RLC: “Let’s be specific: I live seven miles from the Smokey Park Bridge. In four years, I-26 is going to be completed from the Tennessee line to downtown Asheville. … Can you imagine what we’re going to be faced with, trying to get to north Buncombe County or trying to get to downtown Asheville or to south Asheville with all this tremendous influx of vehicular traffic?

“I’m one of the very few people in the political arena that doesn’t agree with the direction the Department of Transportation is now taking in the area of the Smokey Park Bridge. First of all, I don’t think it’s common sense to put all of this traffic into downtown Asheville. You mentioned Boston; it is going to be an absolute nightmare for two reasons. First, with all of this traffic, you’re going to increase pollution from vehicles; it’s going to create terrific traffic jams. I think, yes, we’ve got to do some streamlining in that area. But I have spoken publicly — and it has been ignored by the major media — that I think, simultaneously, we have to do a northwest outer loop around Asheville so that the through traffic can get around Asheville and bypass it, while at the same time providing a way for those who want to access downtown and the river area to be able to do so. We can efficiently and safely do this.

“What is being proposed doesn’t make sense. We should learn from Boston. Four or five years ago, I heard a DOT engineer publicly state at a meeting in West Asheville that what is proposed to cross the French Broad River in the area of the Smokey Park Bridge will be outdated before construction is even started. And it puzzles me that the political powers refuse to even acknowledge that we’ve got to do something else.”

[Follow-up question for Clark]

MX: But in supporting an outer loop, don’t you fear alienating some of your supporters who are property-rights advocates? I mean, wouldn’t an outer loop involve a massive land grab in the county through eminent domain?

RLC: Well, they’re going to use eminent domain either way, regardless of the plan they choose. Let’s just choose the right plan.”

SM: “Well, I think that we’d all like to see it spent on alternative transportation plans — where it’s feasible and where you can. I think we have to look for a balance; we cannot solve our transportation problems simply by paving roads and building more roads.

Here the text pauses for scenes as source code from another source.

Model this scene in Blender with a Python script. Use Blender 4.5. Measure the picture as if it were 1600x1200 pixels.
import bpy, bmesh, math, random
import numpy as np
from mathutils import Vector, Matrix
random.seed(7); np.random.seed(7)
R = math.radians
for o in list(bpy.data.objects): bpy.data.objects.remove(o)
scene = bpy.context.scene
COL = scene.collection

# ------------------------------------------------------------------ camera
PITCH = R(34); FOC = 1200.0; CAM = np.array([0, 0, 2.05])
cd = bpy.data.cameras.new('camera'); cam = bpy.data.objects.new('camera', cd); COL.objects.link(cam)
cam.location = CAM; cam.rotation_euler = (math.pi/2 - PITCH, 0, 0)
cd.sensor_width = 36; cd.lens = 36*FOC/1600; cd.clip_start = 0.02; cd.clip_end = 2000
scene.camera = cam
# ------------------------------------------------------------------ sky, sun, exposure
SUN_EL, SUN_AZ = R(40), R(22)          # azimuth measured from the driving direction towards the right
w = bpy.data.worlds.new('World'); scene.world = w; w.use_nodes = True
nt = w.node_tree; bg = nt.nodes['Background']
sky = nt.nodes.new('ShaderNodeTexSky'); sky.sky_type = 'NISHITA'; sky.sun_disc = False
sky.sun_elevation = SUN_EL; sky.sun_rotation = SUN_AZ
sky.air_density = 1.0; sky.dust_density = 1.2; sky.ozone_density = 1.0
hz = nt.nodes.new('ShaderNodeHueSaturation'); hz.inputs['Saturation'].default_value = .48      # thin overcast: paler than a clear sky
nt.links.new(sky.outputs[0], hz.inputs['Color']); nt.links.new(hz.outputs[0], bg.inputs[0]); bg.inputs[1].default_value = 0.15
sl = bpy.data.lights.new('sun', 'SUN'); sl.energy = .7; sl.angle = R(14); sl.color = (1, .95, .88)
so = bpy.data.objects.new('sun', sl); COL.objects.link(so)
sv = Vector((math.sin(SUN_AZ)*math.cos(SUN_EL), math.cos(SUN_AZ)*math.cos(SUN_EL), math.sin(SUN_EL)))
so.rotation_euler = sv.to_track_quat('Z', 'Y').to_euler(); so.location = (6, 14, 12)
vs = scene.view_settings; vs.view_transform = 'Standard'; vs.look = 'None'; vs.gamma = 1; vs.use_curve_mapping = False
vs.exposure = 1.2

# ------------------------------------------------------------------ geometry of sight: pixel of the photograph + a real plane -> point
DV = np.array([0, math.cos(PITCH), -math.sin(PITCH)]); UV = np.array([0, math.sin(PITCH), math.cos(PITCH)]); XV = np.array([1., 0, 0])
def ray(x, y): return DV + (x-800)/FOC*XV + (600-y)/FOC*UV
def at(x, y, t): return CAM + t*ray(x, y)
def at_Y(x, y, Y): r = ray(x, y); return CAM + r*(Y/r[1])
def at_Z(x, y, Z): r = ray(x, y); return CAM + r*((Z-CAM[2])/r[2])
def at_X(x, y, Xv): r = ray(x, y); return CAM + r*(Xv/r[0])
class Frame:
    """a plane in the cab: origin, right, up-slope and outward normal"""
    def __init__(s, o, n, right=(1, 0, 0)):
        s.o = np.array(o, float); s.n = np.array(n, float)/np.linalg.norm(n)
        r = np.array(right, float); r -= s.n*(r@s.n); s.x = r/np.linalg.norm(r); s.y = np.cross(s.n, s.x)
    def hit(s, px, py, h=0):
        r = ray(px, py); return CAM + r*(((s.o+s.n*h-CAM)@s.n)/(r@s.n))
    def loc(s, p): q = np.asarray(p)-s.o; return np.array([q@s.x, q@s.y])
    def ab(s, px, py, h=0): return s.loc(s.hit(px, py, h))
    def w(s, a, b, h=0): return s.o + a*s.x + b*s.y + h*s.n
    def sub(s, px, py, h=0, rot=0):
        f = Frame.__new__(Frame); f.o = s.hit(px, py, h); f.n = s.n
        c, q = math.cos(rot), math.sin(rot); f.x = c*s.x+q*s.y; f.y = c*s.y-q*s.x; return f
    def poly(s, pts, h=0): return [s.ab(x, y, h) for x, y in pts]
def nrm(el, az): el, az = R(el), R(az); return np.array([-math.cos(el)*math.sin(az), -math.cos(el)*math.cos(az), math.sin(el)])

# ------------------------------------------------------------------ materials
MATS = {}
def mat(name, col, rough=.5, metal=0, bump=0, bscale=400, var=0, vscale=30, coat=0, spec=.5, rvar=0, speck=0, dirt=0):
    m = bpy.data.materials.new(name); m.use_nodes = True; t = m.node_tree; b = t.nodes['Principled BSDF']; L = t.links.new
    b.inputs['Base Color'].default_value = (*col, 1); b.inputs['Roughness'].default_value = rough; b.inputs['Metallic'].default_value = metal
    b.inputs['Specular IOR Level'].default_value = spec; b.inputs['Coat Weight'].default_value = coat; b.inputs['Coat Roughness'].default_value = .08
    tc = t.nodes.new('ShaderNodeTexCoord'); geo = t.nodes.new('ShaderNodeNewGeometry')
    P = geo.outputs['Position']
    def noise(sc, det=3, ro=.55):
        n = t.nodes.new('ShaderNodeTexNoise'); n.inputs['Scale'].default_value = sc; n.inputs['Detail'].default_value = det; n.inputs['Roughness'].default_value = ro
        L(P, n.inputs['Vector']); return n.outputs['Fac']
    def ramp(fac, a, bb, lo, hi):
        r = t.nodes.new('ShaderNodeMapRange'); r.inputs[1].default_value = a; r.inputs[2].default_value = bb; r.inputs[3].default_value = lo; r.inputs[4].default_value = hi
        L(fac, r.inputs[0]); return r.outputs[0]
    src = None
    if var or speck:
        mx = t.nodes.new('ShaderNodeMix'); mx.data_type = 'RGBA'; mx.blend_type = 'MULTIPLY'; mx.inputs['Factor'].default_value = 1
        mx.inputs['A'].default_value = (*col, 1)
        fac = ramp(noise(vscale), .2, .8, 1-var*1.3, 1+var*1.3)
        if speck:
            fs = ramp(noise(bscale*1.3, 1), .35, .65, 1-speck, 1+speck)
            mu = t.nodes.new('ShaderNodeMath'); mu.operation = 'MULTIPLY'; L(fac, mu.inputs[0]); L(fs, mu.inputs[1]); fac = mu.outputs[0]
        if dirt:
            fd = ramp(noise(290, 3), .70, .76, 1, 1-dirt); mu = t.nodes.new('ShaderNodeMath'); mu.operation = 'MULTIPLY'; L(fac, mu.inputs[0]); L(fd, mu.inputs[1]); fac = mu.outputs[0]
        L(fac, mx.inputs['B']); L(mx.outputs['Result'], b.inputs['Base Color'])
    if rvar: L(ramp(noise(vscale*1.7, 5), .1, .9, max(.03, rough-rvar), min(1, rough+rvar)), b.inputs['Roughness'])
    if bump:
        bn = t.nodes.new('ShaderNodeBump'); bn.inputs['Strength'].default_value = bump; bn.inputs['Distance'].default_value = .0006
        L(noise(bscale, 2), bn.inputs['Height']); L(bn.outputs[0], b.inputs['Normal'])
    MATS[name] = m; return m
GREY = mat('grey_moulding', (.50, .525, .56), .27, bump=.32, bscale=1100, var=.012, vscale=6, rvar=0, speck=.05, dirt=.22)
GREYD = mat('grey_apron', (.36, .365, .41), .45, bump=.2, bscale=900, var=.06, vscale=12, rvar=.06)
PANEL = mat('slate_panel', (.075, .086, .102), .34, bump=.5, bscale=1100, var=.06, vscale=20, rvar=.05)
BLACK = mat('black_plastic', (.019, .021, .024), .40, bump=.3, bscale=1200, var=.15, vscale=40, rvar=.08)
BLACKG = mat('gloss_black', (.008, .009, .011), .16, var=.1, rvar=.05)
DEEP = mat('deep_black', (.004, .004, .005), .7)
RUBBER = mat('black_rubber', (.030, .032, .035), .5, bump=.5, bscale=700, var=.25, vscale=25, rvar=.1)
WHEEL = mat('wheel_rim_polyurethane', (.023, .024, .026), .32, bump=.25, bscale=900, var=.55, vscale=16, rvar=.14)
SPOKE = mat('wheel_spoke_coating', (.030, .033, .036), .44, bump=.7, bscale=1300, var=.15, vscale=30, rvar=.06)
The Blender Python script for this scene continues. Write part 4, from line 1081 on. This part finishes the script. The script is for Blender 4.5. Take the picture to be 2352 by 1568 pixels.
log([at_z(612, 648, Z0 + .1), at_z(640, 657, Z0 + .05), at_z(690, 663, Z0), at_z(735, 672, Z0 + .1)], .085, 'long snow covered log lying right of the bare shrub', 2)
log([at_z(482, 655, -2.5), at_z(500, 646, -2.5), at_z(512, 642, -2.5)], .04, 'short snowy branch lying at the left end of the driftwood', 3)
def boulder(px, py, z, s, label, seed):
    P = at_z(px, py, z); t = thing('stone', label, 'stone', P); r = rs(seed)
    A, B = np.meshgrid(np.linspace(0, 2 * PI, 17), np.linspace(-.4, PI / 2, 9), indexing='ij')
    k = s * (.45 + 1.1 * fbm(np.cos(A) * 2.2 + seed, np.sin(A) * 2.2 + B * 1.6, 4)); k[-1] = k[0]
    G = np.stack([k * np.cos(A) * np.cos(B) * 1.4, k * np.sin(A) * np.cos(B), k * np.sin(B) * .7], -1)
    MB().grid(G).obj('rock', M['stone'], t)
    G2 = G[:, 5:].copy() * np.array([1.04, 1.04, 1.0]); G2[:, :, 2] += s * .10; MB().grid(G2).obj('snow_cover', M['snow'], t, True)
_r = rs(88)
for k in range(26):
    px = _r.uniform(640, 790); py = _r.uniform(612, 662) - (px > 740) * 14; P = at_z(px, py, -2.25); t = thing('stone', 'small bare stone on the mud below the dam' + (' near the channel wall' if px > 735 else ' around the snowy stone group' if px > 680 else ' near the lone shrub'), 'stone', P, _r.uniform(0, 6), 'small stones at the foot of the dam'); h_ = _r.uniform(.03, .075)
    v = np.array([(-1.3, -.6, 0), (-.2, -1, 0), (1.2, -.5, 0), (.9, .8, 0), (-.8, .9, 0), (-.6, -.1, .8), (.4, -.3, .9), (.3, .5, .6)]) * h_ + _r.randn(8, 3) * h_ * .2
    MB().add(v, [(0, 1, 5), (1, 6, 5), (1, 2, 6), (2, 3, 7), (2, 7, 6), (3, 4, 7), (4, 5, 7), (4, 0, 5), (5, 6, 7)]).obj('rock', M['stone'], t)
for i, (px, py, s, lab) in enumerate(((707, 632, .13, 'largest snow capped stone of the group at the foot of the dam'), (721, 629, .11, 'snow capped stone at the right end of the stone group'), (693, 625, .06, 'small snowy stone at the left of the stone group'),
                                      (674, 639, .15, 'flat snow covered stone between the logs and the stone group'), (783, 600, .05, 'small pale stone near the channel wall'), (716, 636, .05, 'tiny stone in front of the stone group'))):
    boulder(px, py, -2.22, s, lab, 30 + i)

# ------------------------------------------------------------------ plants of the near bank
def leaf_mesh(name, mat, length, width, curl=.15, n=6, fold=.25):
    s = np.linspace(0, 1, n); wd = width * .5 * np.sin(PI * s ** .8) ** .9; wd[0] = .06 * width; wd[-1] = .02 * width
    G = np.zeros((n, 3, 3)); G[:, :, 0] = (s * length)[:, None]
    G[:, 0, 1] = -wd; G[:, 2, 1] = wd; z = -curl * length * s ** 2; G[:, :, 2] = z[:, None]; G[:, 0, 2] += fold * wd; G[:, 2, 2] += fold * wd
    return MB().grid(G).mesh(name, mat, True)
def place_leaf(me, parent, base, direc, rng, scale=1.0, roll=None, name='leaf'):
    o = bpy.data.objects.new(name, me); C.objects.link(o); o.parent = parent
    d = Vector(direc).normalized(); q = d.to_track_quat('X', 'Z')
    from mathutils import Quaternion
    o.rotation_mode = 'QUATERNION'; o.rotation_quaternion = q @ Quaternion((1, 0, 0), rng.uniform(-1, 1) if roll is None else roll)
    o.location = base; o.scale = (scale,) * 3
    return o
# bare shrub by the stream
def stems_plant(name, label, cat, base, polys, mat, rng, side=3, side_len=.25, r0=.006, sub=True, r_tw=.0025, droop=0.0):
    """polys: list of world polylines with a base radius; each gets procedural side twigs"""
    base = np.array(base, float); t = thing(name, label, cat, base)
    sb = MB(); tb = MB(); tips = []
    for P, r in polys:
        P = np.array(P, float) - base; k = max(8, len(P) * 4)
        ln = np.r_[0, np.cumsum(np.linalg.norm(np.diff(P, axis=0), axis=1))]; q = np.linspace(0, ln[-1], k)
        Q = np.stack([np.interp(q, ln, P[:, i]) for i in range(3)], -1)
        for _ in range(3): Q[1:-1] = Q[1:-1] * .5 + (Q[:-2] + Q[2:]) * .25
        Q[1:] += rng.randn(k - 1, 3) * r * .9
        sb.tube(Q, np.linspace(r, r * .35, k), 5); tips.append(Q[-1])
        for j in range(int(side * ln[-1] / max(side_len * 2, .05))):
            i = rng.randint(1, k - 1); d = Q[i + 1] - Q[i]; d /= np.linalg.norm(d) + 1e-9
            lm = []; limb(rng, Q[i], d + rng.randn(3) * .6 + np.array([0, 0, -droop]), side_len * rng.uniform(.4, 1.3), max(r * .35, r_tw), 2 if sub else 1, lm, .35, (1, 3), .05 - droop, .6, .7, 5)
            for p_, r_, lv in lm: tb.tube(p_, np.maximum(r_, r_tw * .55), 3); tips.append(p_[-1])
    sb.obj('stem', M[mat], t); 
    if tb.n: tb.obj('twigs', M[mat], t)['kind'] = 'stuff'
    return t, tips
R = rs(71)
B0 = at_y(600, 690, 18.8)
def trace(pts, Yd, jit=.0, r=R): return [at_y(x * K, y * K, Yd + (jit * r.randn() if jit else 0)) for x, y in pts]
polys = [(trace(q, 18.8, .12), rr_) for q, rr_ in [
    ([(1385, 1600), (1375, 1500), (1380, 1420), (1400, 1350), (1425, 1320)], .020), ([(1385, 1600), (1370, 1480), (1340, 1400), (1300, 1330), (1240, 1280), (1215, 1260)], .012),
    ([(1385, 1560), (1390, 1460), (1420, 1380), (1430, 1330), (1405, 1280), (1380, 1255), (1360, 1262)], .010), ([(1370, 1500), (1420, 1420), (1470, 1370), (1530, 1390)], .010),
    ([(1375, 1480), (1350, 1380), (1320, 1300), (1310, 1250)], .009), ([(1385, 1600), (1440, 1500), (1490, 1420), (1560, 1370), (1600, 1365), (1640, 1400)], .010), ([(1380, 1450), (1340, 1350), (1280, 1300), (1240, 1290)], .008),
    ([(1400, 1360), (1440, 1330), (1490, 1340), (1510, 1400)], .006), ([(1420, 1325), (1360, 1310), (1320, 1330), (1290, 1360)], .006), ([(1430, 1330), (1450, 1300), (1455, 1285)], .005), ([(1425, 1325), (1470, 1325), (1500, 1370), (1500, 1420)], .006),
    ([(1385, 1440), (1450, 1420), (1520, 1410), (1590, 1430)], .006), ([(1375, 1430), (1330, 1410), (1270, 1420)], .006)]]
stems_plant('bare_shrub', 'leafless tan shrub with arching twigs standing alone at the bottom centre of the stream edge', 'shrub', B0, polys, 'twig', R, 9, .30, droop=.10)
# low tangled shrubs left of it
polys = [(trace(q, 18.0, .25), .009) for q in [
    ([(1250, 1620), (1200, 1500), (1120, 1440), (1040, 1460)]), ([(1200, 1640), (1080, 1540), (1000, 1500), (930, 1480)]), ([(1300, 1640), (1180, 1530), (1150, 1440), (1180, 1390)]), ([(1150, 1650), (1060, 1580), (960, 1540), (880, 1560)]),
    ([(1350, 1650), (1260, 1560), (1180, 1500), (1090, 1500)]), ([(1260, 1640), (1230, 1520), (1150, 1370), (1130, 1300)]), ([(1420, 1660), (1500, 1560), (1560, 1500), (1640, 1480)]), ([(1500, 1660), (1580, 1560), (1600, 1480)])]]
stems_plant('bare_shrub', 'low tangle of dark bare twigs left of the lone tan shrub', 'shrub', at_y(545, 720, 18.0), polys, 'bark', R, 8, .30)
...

I’ve been very supportive of the passenger-train service from Asheville to Raleigh, and I’m going to continue to be. I am proud to have been a sponsor of the Clean Smokestacks Act, but that only addresses stationary sources of air pollution. We need to look next at the mobile sources of air pollution and see what we can do to encourage and make it profitable for automobiles to convert to alternative fuels.”

[Follow-up question for Metcalf]

MX: But specifically, we could be looking at eight lanes blasted through West Asheville. Are you willing to stake out a position on the highway widening through Asheville?

SM: “I don’t know. I’ll tell you what my inclination is: It seems that Asheville is going to do nothing but grow. The last thing that I think we want to do is to have the type of congestion that … you have if you don’t adequately plan and adequately build. It’s not only going to lead to congestion but more air pollution as well. You look at the eight lanes as strong as you can and make the burden of proof to be otherwise relative to our growth. It’s much easier to meet the needs of the future now than it is to come back and try to deal with it sometime in the future.”